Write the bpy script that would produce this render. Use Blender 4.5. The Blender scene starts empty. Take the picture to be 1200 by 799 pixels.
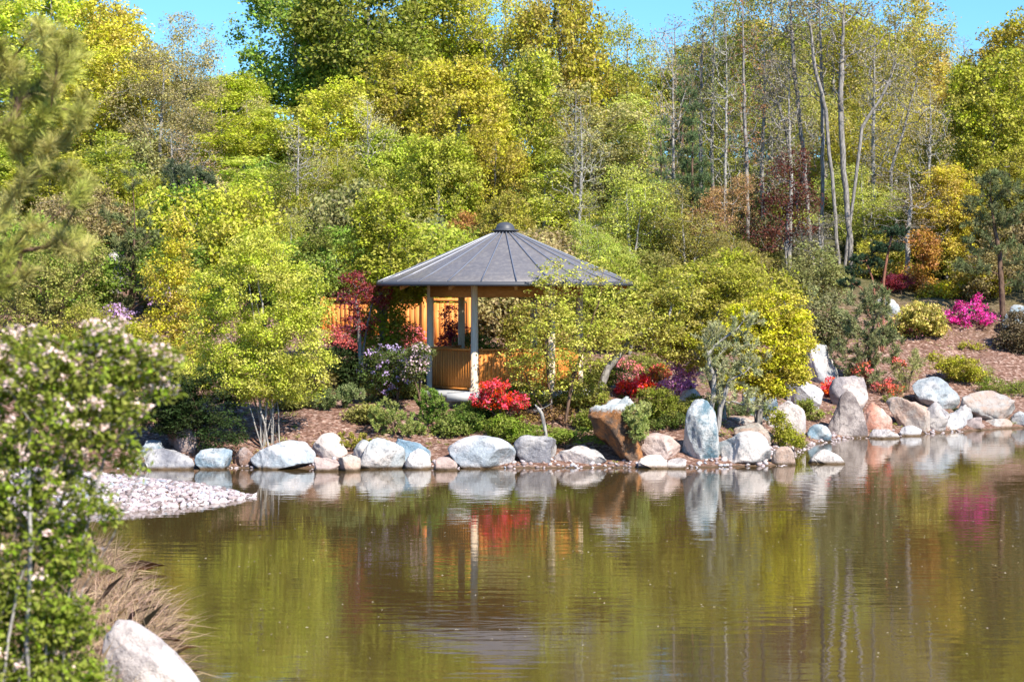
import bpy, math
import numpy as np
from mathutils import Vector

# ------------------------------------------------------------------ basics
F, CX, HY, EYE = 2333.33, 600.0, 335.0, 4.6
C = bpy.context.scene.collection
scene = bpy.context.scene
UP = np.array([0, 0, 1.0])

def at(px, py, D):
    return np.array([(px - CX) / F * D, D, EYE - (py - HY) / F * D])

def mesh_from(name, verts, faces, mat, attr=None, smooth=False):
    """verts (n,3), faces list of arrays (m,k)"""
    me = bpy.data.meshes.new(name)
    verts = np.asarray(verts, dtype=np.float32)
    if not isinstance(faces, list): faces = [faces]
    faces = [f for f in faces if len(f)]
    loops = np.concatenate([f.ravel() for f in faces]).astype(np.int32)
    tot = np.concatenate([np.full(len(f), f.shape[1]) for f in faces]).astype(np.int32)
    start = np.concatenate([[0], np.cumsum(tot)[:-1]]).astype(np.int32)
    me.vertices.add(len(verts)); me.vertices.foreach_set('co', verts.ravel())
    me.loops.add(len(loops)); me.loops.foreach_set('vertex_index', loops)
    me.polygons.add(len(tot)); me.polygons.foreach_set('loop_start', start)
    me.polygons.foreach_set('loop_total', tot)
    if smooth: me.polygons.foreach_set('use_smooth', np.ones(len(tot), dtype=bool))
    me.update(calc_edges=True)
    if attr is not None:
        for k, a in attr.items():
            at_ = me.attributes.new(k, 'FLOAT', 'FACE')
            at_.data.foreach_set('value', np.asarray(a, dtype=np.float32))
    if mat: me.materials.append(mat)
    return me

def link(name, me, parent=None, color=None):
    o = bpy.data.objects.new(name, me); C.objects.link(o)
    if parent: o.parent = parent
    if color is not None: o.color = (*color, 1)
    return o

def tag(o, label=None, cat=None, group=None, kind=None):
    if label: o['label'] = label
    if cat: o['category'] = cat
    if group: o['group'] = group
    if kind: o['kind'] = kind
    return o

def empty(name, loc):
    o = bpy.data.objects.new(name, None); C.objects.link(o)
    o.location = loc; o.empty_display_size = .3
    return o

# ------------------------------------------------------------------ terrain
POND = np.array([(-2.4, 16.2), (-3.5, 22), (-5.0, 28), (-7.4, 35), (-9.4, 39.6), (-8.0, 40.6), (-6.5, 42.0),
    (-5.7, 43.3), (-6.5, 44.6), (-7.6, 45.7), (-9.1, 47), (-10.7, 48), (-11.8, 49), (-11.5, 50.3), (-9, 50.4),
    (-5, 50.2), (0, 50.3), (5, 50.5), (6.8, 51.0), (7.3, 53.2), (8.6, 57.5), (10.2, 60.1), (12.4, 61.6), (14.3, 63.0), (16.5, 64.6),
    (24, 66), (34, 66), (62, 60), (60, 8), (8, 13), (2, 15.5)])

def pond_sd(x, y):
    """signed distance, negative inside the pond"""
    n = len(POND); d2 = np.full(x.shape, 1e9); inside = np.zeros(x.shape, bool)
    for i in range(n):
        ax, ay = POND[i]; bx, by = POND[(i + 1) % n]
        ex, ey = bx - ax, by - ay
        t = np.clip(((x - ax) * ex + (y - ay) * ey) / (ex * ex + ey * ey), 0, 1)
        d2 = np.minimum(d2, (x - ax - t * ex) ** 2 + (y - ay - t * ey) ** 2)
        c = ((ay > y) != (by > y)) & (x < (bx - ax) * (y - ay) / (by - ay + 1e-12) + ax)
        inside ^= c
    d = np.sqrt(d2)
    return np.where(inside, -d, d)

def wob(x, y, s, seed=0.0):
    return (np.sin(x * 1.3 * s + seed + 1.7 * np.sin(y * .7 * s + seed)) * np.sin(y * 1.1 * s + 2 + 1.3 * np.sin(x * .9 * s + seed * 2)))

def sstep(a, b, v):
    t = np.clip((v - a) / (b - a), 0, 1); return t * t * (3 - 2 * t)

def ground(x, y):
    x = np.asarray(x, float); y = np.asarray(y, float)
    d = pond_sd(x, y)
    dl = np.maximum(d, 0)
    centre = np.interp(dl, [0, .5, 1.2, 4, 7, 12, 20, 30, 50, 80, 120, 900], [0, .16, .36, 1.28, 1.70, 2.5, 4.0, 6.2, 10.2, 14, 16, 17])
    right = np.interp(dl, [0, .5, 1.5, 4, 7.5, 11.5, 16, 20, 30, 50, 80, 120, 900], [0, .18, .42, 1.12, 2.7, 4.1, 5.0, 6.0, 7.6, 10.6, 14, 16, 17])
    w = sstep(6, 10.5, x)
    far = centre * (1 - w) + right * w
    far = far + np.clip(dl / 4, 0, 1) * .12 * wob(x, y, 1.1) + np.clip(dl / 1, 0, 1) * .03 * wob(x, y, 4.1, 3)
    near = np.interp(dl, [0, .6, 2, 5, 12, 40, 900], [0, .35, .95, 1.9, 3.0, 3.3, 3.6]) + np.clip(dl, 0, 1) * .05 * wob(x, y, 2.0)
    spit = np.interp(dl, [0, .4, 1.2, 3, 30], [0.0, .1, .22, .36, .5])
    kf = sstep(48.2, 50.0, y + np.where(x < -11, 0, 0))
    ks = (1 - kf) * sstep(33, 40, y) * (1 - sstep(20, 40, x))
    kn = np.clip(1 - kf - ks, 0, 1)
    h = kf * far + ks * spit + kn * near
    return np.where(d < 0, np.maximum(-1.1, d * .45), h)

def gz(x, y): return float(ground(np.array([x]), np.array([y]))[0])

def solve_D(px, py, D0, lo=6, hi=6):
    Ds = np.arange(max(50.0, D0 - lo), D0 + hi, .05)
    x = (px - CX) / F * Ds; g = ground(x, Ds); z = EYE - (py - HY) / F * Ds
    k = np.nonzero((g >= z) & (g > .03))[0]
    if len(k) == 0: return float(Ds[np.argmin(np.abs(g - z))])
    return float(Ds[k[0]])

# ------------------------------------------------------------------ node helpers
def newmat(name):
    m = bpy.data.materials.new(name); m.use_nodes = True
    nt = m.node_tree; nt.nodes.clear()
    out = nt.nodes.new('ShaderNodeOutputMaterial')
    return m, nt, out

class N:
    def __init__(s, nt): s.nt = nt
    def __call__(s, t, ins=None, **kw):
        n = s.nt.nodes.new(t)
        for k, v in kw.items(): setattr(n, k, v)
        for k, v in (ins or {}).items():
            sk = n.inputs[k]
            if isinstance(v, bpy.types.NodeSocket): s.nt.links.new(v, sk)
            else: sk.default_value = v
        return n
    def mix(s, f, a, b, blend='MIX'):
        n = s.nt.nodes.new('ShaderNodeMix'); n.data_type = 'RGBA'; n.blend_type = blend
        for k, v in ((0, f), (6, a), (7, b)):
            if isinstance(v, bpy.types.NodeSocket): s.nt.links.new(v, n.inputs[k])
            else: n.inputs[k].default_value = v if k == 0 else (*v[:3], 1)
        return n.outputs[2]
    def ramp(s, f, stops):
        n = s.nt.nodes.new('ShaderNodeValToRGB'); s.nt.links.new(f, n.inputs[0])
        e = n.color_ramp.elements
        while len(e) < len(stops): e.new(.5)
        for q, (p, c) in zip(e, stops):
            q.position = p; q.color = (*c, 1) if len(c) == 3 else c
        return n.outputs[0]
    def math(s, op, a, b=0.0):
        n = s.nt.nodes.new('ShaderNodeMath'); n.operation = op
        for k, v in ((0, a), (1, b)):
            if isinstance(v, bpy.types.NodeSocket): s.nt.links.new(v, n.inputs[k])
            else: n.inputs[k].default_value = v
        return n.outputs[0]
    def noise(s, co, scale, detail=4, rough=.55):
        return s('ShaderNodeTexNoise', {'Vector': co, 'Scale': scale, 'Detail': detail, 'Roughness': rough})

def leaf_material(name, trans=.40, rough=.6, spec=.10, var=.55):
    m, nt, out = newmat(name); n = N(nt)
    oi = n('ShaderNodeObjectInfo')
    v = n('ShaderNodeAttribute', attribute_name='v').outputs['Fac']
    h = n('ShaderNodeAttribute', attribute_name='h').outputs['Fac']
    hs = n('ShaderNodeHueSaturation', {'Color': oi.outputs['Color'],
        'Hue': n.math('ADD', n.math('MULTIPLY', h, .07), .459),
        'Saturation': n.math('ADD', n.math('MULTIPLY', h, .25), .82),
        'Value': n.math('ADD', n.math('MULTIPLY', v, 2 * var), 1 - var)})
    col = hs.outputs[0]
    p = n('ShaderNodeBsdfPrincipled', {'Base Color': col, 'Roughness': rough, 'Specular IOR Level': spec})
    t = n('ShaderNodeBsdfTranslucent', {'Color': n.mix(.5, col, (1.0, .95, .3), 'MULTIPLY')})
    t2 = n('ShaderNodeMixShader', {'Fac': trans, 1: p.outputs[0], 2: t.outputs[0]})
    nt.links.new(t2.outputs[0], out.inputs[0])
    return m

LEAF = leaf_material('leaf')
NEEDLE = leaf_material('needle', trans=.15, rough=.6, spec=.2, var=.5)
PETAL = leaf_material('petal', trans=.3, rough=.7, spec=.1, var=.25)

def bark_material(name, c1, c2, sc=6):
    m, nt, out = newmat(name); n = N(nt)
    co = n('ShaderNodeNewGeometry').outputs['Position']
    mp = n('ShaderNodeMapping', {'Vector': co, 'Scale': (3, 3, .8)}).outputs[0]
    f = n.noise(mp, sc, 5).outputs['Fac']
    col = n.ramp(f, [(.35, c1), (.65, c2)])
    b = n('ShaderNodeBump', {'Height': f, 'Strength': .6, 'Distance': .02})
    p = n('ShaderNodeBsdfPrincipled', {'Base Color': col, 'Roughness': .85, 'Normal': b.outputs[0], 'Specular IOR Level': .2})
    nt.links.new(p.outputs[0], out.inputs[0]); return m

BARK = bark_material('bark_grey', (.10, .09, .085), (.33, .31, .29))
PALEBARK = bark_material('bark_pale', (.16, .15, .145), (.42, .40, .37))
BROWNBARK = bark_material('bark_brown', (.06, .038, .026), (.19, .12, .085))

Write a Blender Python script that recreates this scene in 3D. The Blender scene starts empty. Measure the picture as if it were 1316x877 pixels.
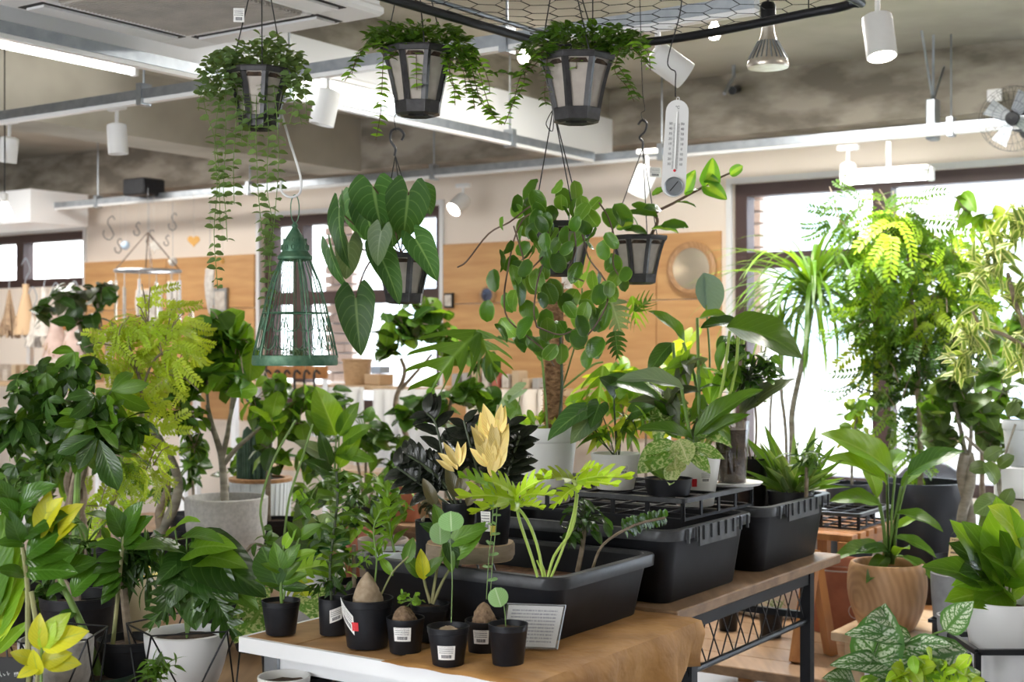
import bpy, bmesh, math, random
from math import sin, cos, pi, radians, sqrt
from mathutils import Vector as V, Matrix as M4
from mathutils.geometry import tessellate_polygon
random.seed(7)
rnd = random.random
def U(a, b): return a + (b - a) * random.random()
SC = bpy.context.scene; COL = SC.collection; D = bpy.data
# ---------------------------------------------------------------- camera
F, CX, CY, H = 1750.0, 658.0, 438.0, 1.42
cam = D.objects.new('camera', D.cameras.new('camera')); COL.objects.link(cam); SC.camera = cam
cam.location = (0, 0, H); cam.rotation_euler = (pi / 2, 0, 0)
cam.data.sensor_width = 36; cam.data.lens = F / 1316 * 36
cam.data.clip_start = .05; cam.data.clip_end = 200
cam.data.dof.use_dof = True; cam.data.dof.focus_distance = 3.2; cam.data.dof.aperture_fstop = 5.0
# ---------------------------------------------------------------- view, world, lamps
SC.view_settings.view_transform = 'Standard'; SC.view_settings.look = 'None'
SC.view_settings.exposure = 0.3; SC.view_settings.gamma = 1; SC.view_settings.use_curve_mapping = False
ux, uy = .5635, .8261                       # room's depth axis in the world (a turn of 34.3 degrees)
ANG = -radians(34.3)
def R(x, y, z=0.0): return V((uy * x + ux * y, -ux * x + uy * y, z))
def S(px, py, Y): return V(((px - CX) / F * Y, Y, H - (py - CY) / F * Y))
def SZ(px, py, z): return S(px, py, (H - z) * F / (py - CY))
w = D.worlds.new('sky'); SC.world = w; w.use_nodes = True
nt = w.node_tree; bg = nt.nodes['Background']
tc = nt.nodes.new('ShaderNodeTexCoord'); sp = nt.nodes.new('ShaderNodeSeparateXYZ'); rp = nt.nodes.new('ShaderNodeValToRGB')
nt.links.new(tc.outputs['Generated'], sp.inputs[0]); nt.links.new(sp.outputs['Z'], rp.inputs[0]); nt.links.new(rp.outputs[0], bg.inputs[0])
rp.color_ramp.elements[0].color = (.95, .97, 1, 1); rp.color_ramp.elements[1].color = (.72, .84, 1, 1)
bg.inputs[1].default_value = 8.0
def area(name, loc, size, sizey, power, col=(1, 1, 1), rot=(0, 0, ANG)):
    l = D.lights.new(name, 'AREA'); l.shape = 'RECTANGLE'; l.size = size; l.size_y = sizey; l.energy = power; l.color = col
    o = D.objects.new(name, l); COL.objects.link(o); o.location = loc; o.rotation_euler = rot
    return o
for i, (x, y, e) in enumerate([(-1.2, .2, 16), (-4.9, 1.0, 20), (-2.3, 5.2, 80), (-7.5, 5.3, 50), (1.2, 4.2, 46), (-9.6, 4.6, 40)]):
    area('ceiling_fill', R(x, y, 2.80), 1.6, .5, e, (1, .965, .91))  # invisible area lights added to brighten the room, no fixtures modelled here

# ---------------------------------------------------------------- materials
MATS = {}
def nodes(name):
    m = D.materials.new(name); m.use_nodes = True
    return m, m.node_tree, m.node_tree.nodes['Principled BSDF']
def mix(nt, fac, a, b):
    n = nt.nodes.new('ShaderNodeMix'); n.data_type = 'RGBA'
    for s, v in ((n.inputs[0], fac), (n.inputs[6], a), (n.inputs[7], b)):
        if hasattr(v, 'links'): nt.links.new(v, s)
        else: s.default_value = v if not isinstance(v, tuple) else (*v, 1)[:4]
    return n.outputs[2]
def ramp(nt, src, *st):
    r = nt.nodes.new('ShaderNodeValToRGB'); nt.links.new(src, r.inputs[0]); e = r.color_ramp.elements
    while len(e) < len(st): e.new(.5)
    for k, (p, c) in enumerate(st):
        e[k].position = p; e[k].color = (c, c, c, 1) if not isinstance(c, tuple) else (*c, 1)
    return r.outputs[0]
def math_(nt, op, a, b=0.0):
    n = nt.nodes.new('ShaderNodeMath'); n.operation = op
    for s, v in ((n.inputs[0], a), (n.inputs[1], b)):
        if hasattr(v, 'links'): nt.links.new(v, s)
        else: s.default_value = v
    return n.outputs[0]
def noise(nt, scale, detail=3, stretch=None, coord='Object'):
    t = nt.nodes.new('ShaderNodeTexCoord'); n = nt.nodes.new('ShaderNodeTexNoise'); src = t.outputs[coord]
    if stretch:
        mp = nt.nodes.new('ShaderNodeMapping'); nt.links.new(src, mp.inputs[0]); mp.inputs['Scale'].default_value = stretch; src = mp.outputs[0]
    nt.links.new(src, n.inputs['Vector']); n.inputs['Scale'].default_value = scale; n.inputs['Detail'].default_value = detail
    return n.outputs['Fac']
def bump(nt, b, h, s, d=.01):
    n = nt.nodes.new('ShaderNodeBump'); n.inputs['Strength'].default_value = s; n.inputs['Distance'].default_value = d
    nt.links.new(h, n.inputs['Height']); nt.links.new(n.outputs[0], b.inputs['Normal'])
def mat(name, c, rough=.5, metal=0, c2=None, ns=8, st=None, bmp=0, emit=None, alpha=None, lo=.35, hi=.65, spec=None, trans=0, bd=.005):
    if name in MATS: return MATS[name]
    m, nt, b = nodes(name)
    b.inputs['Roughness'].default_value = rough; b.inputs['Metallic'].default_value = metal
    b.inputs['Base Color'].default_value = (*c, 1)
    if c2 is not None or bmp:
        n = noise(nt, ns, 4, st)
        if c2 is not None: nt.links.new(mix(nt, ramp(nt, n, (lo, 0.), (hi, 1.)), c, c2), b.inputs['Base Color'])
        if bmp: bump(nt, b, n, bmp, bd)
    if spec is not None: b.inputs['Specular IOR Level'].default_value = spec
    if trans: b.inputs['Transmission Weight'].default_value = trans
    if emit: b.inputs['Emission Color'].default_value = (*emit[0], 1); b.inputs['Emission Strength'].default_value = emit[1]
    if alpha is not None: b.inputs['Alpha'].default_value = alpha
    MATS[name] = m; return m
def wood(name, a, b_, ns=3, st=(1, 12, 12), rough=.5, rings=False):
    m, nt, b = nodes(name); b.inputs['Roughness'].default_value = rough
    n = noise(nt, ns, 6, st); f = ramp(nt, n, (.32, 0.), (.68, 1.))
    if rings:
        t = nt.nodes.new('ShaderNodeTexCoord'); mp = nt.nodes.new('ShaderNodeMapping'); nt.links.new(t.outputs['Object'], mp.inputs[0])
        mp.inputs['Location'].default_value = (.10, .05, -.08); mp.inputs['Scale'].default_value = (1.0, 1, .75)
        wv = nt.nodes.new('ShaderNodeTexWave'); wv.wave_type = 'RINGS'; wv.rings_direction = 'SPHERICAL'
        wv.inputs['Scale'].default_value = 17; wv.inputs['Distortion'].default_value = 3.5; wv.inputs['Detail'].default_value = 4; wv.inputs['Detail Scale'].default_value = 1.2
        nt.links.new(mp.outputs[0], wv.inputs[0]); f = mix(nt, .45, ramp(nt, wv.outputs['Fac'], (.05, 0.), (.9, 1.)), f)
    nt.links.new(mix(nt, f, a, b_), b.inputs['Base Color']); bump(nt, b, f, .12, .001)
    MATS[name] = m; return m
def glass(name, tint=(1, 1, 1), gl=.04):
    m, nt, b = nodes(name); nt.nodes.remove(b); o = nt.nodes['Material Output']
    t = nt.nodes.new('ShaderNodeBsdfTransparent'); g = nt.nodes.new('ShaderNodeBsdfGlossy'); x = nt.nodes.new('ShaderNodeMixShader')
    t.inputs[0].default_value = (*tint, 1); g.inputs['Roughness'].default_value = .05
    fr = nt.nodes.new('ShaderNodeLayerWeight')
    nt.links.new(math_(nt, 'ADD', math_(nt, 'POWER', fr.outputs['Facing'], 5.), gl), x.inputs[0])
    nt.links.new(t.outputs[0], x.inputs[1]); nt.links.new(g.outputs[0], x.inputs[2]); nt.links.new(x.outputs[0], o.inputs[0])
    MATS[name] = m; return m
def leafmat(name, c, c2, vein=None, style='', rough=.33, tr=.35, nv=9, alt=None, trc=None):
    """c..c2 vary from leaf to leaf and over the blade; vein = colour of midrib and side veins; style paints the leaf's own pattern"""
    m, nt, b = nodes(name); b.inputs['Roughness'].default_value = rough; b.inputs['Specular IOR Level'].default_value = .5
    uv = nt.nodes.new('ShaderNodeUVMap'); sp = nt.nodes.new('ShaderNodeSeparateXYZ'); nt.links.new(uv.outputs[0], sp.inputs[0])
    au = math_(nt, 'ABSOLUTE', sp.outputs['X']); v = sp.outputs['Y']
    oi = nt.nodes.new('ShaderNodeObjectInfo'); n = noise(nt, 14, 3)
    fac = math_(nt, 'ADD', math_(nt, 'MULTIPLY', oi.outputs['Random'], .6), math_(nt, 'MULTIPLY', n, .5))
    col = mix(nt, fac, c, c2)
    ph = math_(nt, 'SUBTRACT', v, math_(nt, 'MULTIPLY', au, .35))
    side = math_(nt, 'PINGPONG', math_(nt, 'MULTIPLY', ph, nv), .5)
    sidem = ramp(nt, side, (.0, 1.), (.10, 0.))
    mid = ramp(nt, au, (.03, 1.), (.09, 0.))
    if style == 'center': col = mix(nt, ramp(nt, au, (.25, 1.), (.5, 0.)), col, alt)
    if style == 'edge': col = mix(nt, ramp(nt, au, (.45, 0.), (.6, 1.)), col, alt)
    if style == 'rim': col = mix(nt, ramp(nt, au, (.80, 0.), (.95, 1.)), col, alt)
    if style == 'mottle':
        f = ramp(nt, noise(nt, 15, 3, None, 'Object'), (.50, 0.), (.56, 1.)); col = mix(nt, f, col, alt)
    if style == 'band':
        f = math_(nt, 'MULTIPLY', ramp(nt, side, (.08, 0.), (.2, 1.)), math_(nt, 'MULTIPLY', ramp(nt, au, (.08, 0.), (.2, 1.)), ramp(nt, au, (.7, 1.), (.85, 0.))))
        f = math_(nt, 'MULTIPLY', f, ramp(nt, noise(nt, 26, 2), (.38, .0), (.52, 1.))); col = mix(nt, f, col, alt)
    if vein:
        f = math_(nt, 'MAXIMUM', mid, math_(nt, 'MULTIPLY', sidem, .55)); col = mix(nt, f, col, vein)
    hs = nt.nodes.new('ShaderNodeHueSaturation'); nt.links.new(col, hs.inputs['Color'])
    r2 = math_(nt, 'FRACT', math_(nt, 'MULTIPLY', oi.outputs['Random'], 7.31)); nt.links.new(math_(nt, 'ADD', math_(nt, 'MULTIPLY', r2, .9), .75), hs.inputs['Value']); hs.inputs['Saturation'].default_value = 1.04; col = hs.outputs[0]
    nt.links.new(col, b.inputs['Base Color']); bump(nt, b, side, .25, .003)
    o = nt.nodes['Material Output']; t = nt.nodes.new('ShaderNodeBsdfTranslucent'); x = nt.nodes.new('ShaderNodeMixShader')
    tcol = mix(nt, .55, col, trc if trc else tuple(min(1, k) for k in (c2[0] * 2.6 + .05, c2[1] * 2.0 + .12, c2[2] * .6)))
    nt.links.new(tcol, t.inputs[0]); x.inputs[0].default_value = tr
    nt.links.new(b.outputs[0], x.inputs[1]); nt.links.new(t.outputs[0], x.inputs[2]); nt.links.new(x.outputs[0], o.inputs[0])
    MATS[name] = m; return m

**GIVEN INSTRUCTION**
Repeat the listing above from its first line through the line that contains "return np.array([(px - CX)", both included, and nothing more. Drop the pictures.

**FINISHED TASK**
Write the bpy script that would produce this render. Use Blender 4.5. The Blender scene starts empty. Take the picture to be 1200 by 799 pixels.
import bpy, math
import numpy as np
from mathutils import Vector

# ------------------------------------------------------------------ basics
F, CX, HY, EYE = 2333.33, 600.0, 335.0, 4.6
C = bpy.context.scene.collection
scene = bpy.context.scene
UP = np.array([0, 0, 1.0])

def at(px, py, D):
    return np.array([(px - CX) / F * D, D, EYE - (py - HY) / F * D])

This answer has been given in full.